Monday, October 20th, 2014

Taipei was never on our original agenda, but we had some air miles from KLM to spend, which we could use with China Airlines and seeing as it was only an hour and a half from Hong Kong, we decided to hop across to the Republic of China (aka Taiwan) and see what it’s like.

Our initial impression was that it’s rainy! There was drizzle on and off for the whole four days we were there, feeling almost like a miserable English autumn day, whilst being around 28 degrees. We arrived late afternoon and took a walk to find an English bookstore as Dean was after a book which wasn’t available on kindle. We found he bookshop, but not the book! On the plus side though we found a great place for a hotpot dinner. They had no English menus, but they did have one member of staff who could speak English and explain it to us. It turned out it was all you can eat and cost only £10 each – bargain!

The next day we took a walk to the Chiang Kai-shek memorial hall. Chiang Kai-shek was the leader of the Republic of China during the Chinese Civil War during which he was defeated by the communists and retreated to Taiwan in 1949. As president of the Republic of China, he claimed sovereignty over all of China and this was also recognised by the UN until 1971 when the UN accepted the communists as the legitimate government of China. Still today, although we generally view Taiwan as a separate country and it operates as one, it’s not recognised as such by the UN and when talking about the ‘other’ China in Taiwan, you should be careful how you refer to it and what you say! Calling it mainland China is apparently safest. Anyway, history lesson over, we arrived at the memorial just in time for the changing of the guards, not a patch on Buckingham Palace, but interesting to see nonetheless. Underneath the main hall was an exhibition giving some details about his life.



After that, we took a walk through a bit more of the city, including along ‘wedding shop road’ which as you might have guessed is a whole street with dress shops, cake shops, flower shops and photography studios.



In the evening, after a steak dinner, we found a secret cocktail bar called Ounce not far from our hotel. The front was a cafe, but at the back there was an unmarked door which led to the bar. There was no menu, instead we just told the barman what we liked and he made us yummy cocktails based on that.


The following day, we headed for Taipei’s most famous landmark, Taipei 101. We had thought that it was the second tallest building in the world, but it turns out the Chinese have been busy building lots of skyscrapers and it’s now 6th. It is designed to look like bamboo and really stands out as there are not too many other tall buildings in the city. From the top, you can see how the city is penned in by the surrounding hills. Inside there was a pretty good exhibition describing the city, as well as the damper in the building which they are so proud of that they’ve given it it’s own cartoon character, damper baby.



After going up the tower, we went to the Sun Yat-Sen memorial hall, which was pretty similar to Chiang Kai-shek’s, but with a different statue!
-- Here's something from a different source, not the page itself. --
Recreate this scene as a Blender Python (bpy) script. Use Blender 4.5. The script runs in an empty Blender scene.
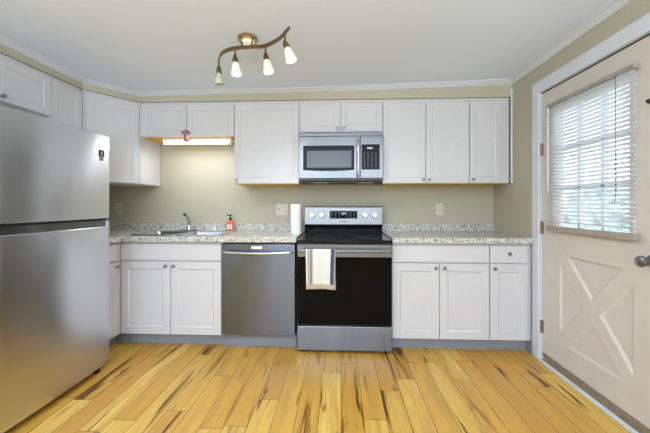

The surrounding gardens gave a great view of the tower though.


On our last day in Taipei, we headed over to Taipei zoo to see the pandas. The zoo was huge and cost a bargainous £2.50 to go in. We visited all the areas, although it seemed most people made a beeline for the pandas. When we got there, it seemed everyone else had a timed entry ticket, so we played the stupid foreigner card and snuck in with the current viewing. The pandas were in their own building which had signs at the entrance asking you to be quiet, however this seemed a bit pointless as the zoo staff themselves had microphones which they were using to tell everyone to keep moving. They have two pandas at the zoo, but unfortunately we couldn’t read any of the information about them due to the fact we weren’t allowed to stand still!



On our last evening, we went for a final wander around town and found a couple more cool bars for some final cocktails.


Taipei was a really interesting city to visit. It doesn’t get too many western visitors so the level of English was not very high, but we managed to get by. Aside from the level of English, we found it a difficult city due to its size. Everything seemed very spread out so we tried to research where to eat and drink beforehand but there must also be a high turnover of places as about half the places we went out to look for had closed their doors! Probably this would be a great place to visit with a local who could take you straight to the best places.